2. Relate eigenvalues to the characteristic equation: The coefficients of the characteristic equation are related to the sums and products of the eigenvalues. We'll use Vieta's formulas to establish these relationships.
3. Solve for the eigenvalues: Using the relationships derived from Vieta's formulas and the A.P. property, we'll solve for the values of a and b, thereby finding the eigenvalues.
4. Calculate the absolute difference: Finally, we'll calculate the absolute difference between the largest (a + b) and smallest (a - b) eigenvalues.

Vieta's formulas provide a powerful connection between the coefficients of a polynomial and its roots. For a cubic equation of the form:

x^3 + px^2 + qx + r = 0

with roots x₁, x₂, and x₃, Vieta's formulas state:

• x₁ + x₂ + x₃ = -p
• x₁x₂ + x₁x₃ + x₂x₃ = q
• x₁x₂x₃ = -r

In our case, the characteristic equation is:

d^3 - 12d^2 + 39d - 28 = 0

So, p = -12, q = 39, and r = -28. Let the eigenvalues be d₁ = a - b, d₂ = a, and d₃ = a + b. Applying Vieta's formulas:

1. Sum of eigenvalues:

   (a - b) + a + (a + b) = -(-12)

   3a = 12

   a = 4

2. Sum of pairwise products:

   (a - b)a + (a - b)(a + b) + a(a + b) = 39

   a² - ab + a² - b² + a² + ab = 39

   3a² - b² = 39

3. Product of eigenvalues:

   (a - b)(a)(a + b) = -(-28)

   a(a² - b²) = 28

We already found that a = 4. Substituting this into the second equation derived from Vieta's formulas:

3(4²) - b² = 39

48 - b² = 39

b² = 9

b = ±3

Now that we have the values of a and b, we can determine the eigenvalues. We have two possible sets of eigenvalues depending on whether b is 3 or -3. However, the absolute difference between the largest and smallest eigenvalue will be the same in both cases. Let's consider b = 3:

• d₁ = a - b = 4 - 3 = 1
• d₂ = a = 4
• d₃ = a + b = 4 + 3 = 7

The eigenvalues are 1, 4, and 7, which are indeed in arithmetic progression.

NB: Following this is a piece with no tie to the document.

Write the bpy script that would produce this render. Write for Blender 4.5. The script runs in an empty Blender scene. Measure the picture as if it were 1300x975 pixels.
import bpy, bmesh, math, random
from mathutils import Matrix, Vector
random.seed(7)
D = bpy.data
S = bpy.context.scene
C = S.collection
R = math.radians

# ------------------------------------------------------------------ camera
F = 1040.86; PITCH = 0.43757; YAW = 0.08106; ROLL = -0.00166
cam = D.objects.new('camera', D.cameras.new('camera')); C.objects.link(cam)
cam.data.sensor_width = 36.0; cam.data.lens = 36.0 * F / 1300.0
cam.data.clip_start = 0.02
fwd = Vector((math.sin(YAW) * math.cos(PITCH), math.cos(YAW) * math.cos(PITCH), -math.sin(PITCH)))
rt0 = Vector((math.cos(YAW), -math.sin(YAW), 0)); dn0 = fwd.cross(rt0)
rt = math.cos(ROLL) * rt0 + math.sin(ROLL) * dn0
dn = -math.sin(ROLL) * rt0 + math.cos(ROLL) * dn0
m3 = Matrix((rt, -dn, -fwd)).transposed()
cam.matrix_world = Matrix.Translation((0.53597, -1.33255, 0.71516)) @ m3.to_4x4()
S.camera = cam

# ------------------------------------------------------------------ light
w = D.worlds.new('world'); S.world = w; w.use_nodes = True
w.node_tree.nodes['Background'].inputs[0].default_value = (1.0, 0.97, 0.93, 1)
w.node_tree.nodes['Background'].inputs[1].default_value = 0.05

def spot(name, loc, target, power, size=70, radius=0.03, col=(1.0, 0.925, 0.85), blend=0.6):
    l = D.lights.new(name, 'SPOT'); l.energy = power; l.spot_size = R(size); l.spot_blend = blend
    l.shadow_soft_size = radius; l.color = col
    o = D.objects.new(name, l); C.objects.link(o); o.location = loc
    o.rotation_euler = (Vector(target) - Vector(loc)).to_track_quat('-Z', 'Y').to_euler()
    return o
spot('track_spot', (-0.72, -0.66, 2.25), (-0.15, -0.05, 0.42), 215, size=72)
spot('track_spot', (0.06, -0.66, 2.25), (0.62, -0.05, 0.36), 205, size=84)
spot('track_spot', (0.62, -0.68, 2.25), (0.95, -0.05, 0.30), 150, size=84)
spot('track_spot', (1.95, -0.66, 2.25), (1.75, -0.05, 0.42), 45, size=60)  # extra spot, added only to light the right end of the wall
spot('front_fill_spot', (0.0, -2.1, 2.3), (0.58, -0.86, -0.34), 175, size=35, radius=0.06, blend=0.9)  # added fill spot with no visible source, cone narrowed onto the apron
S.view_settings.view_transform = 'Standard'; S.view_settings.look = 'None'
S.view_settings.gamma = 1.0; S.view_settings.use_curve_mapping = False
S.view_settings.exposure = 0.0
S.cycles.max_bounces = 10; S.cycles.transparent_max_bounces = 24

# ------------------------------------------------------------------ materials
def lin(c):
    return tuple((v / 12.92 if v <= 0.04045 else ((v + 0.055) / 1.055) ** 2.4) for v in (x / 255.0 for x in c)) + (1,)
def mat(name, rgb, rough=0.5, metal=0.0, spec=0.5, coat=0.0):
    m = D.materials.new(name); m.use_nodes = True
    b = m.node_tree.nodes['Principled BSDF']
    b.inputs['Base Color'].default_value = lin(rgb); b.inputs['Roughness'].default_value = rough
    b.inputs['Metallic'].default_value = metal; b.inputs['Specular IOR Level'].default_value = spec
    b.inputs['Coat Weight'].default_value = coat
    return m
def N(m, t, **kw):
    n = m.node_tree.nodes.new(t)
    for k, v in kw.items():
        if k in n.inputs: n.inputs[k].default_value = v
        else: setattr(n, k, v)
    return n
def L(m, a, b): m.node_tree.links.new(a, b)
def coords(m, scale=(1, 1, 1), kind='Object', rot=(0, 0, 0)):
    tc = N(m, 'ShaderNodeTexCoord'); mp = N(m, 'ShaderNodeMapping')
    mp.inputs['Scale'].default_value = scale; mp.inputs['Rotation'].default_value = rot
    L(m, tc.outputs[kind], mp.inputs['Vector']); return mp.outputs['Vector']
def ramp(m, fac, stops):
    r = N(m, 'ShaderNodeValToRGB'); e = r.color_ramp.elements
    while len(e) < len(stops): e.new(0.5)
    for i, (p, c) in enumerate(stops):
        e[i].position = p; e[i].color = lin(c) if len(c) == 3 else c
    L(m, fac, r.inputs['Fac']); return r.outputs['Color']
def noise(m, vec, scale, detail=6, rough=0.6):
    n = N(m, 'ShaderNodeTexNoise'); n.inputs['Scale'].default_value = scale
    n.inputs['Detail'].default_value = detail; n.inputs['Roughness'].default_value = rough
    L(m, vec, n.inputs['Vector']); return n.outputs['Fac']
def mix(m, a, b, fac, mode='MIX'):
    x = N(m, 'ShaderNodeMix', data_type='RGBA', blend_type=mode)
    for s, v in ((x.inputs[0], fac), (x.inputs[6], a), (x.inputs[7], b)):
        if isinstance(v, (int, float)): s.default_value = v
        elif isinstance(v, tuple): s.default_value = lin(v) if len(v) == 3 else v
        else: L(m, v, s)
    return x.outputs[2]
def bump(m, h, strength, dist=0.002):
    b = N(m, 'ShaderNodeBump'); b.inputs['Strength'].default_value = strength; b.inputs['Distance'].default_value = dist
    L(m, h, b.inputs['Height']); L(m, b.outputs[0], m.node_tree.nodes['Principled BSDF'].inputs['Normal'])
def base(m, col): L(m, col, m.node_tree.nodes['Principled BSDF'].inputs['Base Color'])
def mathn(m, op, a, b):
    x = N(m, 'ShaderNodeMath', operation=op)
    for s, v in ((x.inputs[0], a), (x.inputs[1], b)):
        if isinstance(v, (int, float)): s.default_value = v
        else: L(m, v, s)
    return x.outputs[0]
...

The largest eigenvalue is 7, and the smallest eigenvalue is 1. Therefore, the absolute difference between the largest and smallest eigenvalue is:

|7 - 1| = 6

If we consider b = -3, the eigenvalues would be 7, 4, and 1, which are the same eigenvalues in reverse order. The absolute difference would still be |1 - 7| = 6.

Therefore, the absolute difference between the largest and smallest eigenvalue is 6. This corresponds to option (d) in the given problem.

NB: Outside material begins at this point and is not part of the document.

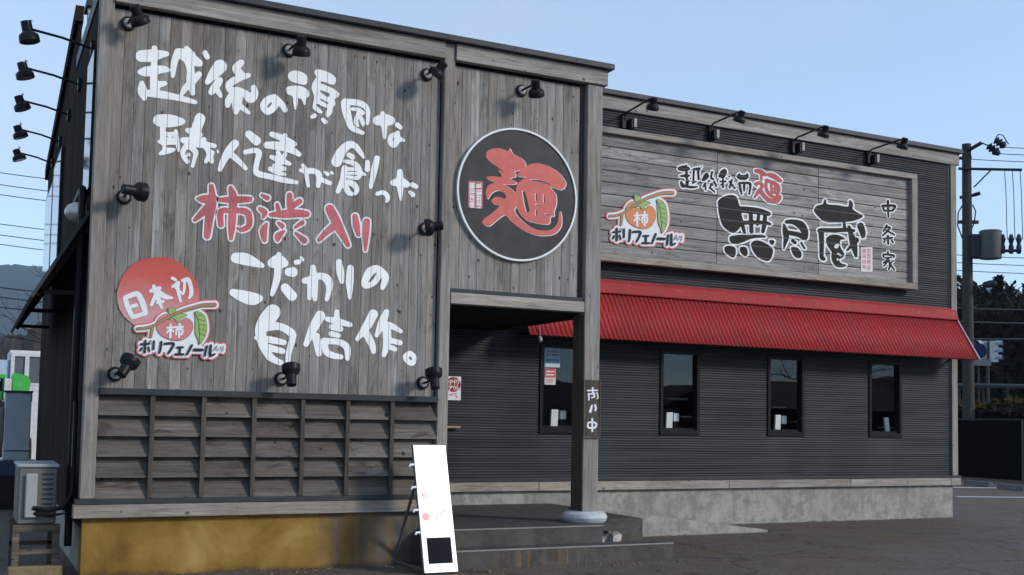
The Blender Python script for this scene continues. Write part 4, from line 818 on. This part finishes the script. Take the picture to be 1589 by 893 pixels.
# lamps standing out from the left side wall
for i, (arm, neck, rim) in enumerate([((140, 66), (40, 33), (46.5, 66)), ((112, 119.5), (33.5, 97), (40, 122)), ((98, 166), (28, 149), (36, 171)), ((90, 208), (26, 195), (33, 214)), ((82, 242), (24.5, 232), (31, 249))]):
    Y = .6+1.42*i; n_ = onY(*neck, Y); r_ = onY(*rim, Y); root = np.array((.0, Y, onY(*arm, Y)[2])) if i else np.array((.0, Y, onY(*arm, Y)[2]))
    jn = onY(neck[0]+(rim[0]-neck[0])*.45+6*(1-.1*i), neck[1]+(rim[1]-neck[1])*.45-2, Y)
    root[2] = jn[2]-.10
    t = thing('side_spotlight', 'black side wall spotlight on an arm, '+['largest and highest of the row', 'second from the top', 'middle one of the row', 'second from the bottom', 'smallest and lowest of the row'][i], 'spotlight', root, 'spotlights along the side wall')
    MB().box(-.02, .012, Y-.05, Y+.05, root[2]-.07, root[2]+.07, .006).build('wall_plate', m_black, t)
    m = MB(); m.tube([root, root*.5+jn*.5+np.array((0, 0, .015)), jn, n_*.6+r_*.4], .013, 8); m.tube([jn, jn+np.array((-.02, 0, .09)), n_*.8+r_*.2+np.array((.05, 0, .05))], .005, 6); m.build('arm', m_black, t, smooth=True)
    lamp_head(t, n_, r_, 1.05)
# ------------------------------------------------------------------ entrance platform, ramp
PZ, SZ = .37, .187
es = thing('entrance_steps', 'dark tiled entrance platform with two steps under the porch', 'steps', (4.4, .8, 0))
m = MB(); m.box(3.3, 5.32, -.29, D-.03, -.05, PZ, .006); m.box(5.3201, 6.25, .35, D-.03, -.05, PZ-.001); m.build('platform', m_step, es)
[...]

This problem highlights the powerful interplay between the characteristic equation, eigenvalues, and the properties of arithmetic progressions. The key takeaways from this problem are:

• Understanding the definition of eigenvalues and how to find them using the characteristic equation.
• Applying Vieta's formulas to relate the coefficients of a polynomial to its roots.
• Utilizing the given constraints, such as the arithmetic progression property, to simplify the problem and solve for the unknowns.
• Recognizing that eigenvalues provide critical information about the behavior of a matrix or linear transformation.

By mastering these concepts and techniques, you'll be well-equipped to tackle a wide range of eigenvalue problems in linear algebra and related fields. The ability to connect seemingly disparate mathematical concepts, like Vieta's formulas and arithmetic progressions, is a hallmark of effective problem-solving in mathematics. Remember to always look for constraints and relationships within the problem statement, as they often provide the key to unlocking the solution.